Cars also mean insurance, because in our litigious society no insurance means no legal way to drive in most states. That’s an added—costly—hassle. And as I mentioned earlier, there’s expensive maintenance. And community? Well, there’s not much personal community in a car. Most of us don’t carpool, and it seems odd to even have a neighbor or friend in our cars. Our cars are meant to hold our nuclear families and that’s usually about it.

But unlike Europe, which developed in self-sufficient burghs, America is a vast, spread-out place that astonishes non-Americans. Almost every Japanese I’ve met in America is swift to comment on our interstates and the amount of time we spend on them. And we have to spend a lot of time on them because everything sprawls in this country. A few weeks ago I asked how many of you lived within fifty miles of extended family and I would say that 90% of you did not. So we depend on cars to get us there—if we want to see extended family, that is.

Multiply cars, phones, jets, computers, insurance policies, and the like. My eight hours on the phone trying to schedule a flight is the length of the flight there and back. Hmm. What gained then? And for a family reunion, too. Isn’t family supposed to be nearby? If 90% of us have none within fifty miles, then I guess not.

I’m getting snarky here and I apologize. Already this post has failed my usual test for quality. But still I must ask, What has all this bought us except hectic lives that go full throttle 24/7/365?

And what about God? Do we even have time for Him, much less to truly enjoy Him?

It bothers me that it’s the hardcore green liberals that are asking the question that Christians should be asking but aren’t: Is our daily existence dictated by evil, rather than by good? In our case, we understand that God is the good here, but the problem does not go away by defining good.

On this issue, I took Al Mohler to task over his non-answer when he usually has one. Perhaps that was unfair. To Mohler’s credit, he does quote Francis Schaeffer’s book title. Schaeffer asked, “How then shall we live?” in that eponymous book, and it’s a valid question.

I believe we are living in an evil construct. There is no good to be found in much of our activity. In past posts I’ve wondered aloud where the Christians are who are envisioning communities that eschew pharisaic bureaucracy, man-handling technology, devotion to things, and a lack of devotion to people. A few are cropping up, but not nearly enough to make a dent in the dialog in our churches. Mostly, those folks are seen as cranks or environmentalists or some other irritant not worth engaging. That’s too bad.

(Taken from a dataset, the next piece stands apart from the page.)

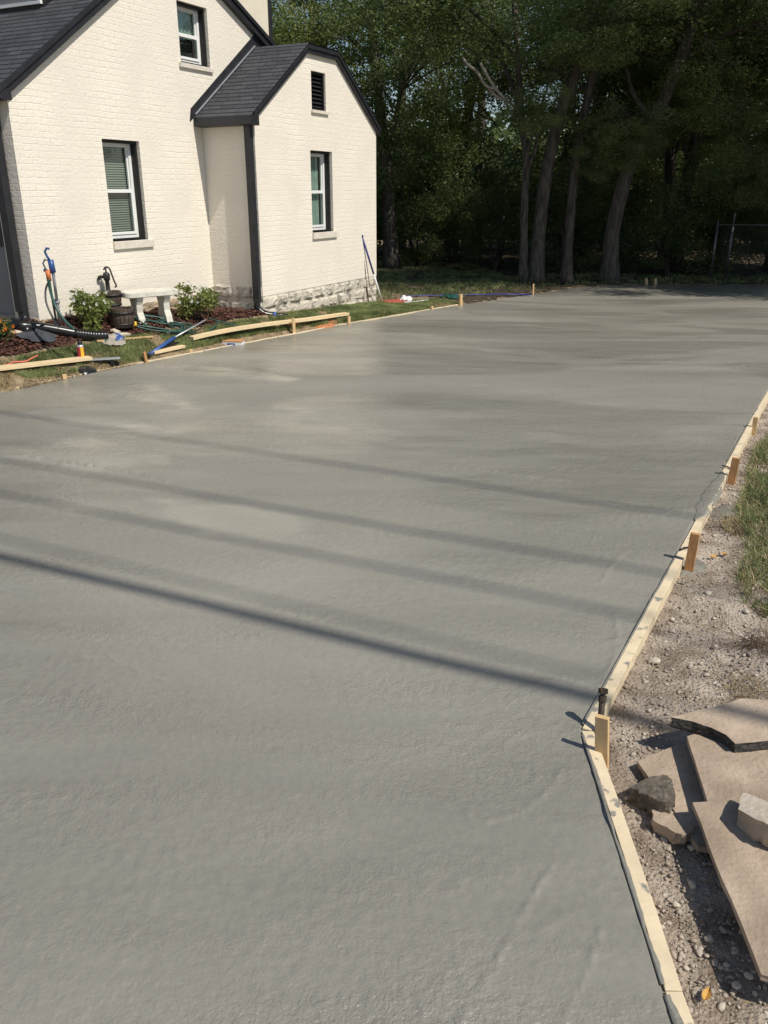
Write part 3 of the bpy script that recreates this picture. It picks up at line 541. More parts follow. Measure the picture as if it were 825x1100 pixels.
# ----------------------------------------------------------------- stakes
def stake(st,w,d,label,m=M['stakepale'],point=False,group='wooden form stakes around the slab',rz=.5,lean=(0,0)):
    x0,y0,z0,x1,y1,z1=st; t=thing('wooden_stake',label,'stake',(x0,y0,z0-.04),0,group) if False else None
    mb=MB(); a=Vector((x0,y0,z0-.06)); b=Vector((x1,y1,z1)); up=(math.cos(rz),math.sin(rz),0)
    mb.beam(a,b,w,d,up=up); o=mb.build('wooden_stake',m,bev=min(w,d)*.06); return tag(o,label,'stake',group)
SO=M['stake']
stake((1.768, 4.365, -0.075, 1.777, 4.365, 0.177),.028,.05,'orange wooden stake in the middle of the right form board, below the cement spill',SO,rz=-.5)
stake((2.609, 5.899, -0.076, 2.624, 5.899, 0.145),.03,.055,'orange wooden stake at the board joint just above the cement spill',SO,rz=-.5)
stake((3.359, 7.281, -0.077, 3.356, 7.281, 0.097),.03,.04,'small upper stake nearest the right frame edge on the form board',M['stakepale'],rz=-.5)
stake((0.844, 2.617, -0.075, 0.818, 2.617, 0.163),.022,.05,'orange wooden stake with cut slanted top beside the rusty pipe',M['stakepale'],rz=-.55)
for a,l in (((-2.965, 10.339, -0.021, -2.985, 10.339, 0.13),'short orange stake beside the blue handled tool'),):
    stake(a,.05,.03,l,SO)
stake((-2.555, 10.962, -0.044, -2.547, 10.962, 0.054),.03,.04,'tiny pale stake stub at the left end of the long curved board')
stake((-1.353, 12.589, -0.053, -1.356, 12.589, 0.223),.035,.045,'tall pale stake standing in front of the long curved board')
stake((-0.563, 13.541, -0.059, -0.561, 13.541, 0.118),.03,.045,'pale stake near the right end of the long curved board')
stake((-0.07, 14.147, -0.074, -0.086, 14.147, -0.012),.03,.04,'low stake stub between the curved board and the leaning poles')
stake((0.867, 15.285, -0.042, 0.865, 15.285, 0.057),.04,.04,'low pale stake stub right of the leaning poles',rz=.7)
stake((1.449, 15.97, -0.047, 1.441, 15.97, 0.192),.05,.05,'pale T topped stake near the red cloth')
stake((3.079, 17.602, -0.124, 3.076, 17.602, 0.213),.03,.03,'thin tall stake at the start of the tree shade')
stake((3.979, 18.308, -0.131, 3.951, 18.308, -0.033),.04,.04,'small stake in the tree shade below the forked trunk')
stake((-3.637, 9.356, -0.01, -3.638, 9.356, 0.054),.035,.045,'tiny stake stub in the straw at the left edge')
stake((4.814, 19.22, -0.073, 4.807, 19.22, 0.008),.04,.05,'shaded stake stub left of the leaning tree foot',rz=.3)
stake((6.031, 19.598, -0.01, 5.993, 19.598, 0.134),.05,.05,'shaded stake stub left of its twin beneath the woods',rz=.2)
stake((6.223, 19.598, -0.01, 6.206, 19.598, 0.134),.05,.05,'shaded stake stub right of its twin beneath the woods',rz=.2)
# wire ties over the board
for (a,b,l) in (((1.754, 4.502, 0.012),(1.818, 4.543, 0.012),'dark strap over the board left of the middle orange stake'),((2.623, 6.119, 0.015),(2.663, 6.036, 0.012),'dark strap over the board at the second orange stake')):
    mb=MB(); mb.tube([a,((a[0]+b[0])/2,(a[1]+b[1])/2,.018),b],.006,6); tag(mb.build('strap',M['rubber'],None,True),l,'strap')
# rusty pipe with a cap
p0=(0.844, 2.71, -0.06); p1=(0.867, 2.8, 0.161)
pt=thing('steel_form_pin','rusty steel pin with nut head standing at the kink of the form boards','steel pin',p0)
P0=Vector(p0);P1=Vector(p1)-P0; mb=MB(); mb.tube([(0,0,0),P1*.5,P1*.82],.0125,12); mb.build('shaft',M['rust'],pt,True)
mb=MB(); mb.tube([P1*.80,P1*.9],.0165,8); mb.tube([P1*.9,P1*.94],.011,8); mb.tube([P1*.94,P1*1.02],.019,6); mb.build('head',M['rust'],pt)
mb=MB(); mb.tube([P1*.05+Vector((-.002,-.004,0)),P1*.4+Vector((-.003,-.004,0))],.0135,9); mb.build('cement_crust',M['cement'],pt,True)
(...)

Not only are our lives being stolen by bureaucracy, technology, possession maintenance, and lack of community, but I genuinely believe that there are demonic components behind those four issues. We dismiss too easily and laugh at the notion, but could there not be a better way, a way that more fully expresses the life of God in the individual rather than the individual at the mercy of his surroundings? I believe that reality exists and is possible, but only if better people than me start working toward it.

In Song of Solomon, it says:

Catch the foxes for us, the little foxes that spoil the vineyards, for our vineyards are in blossom.
—Song of Solomon 2:15 ESV

Our vineyards today are overrun with little foxes, but we are not catching them. In fact, we take them for granted, have made our peace with them, and then no longer wonder why we aren’t fruitful. We take barrenness as the natural state of living.

If we desire to glorify God and enjoy Him forever, something has to give.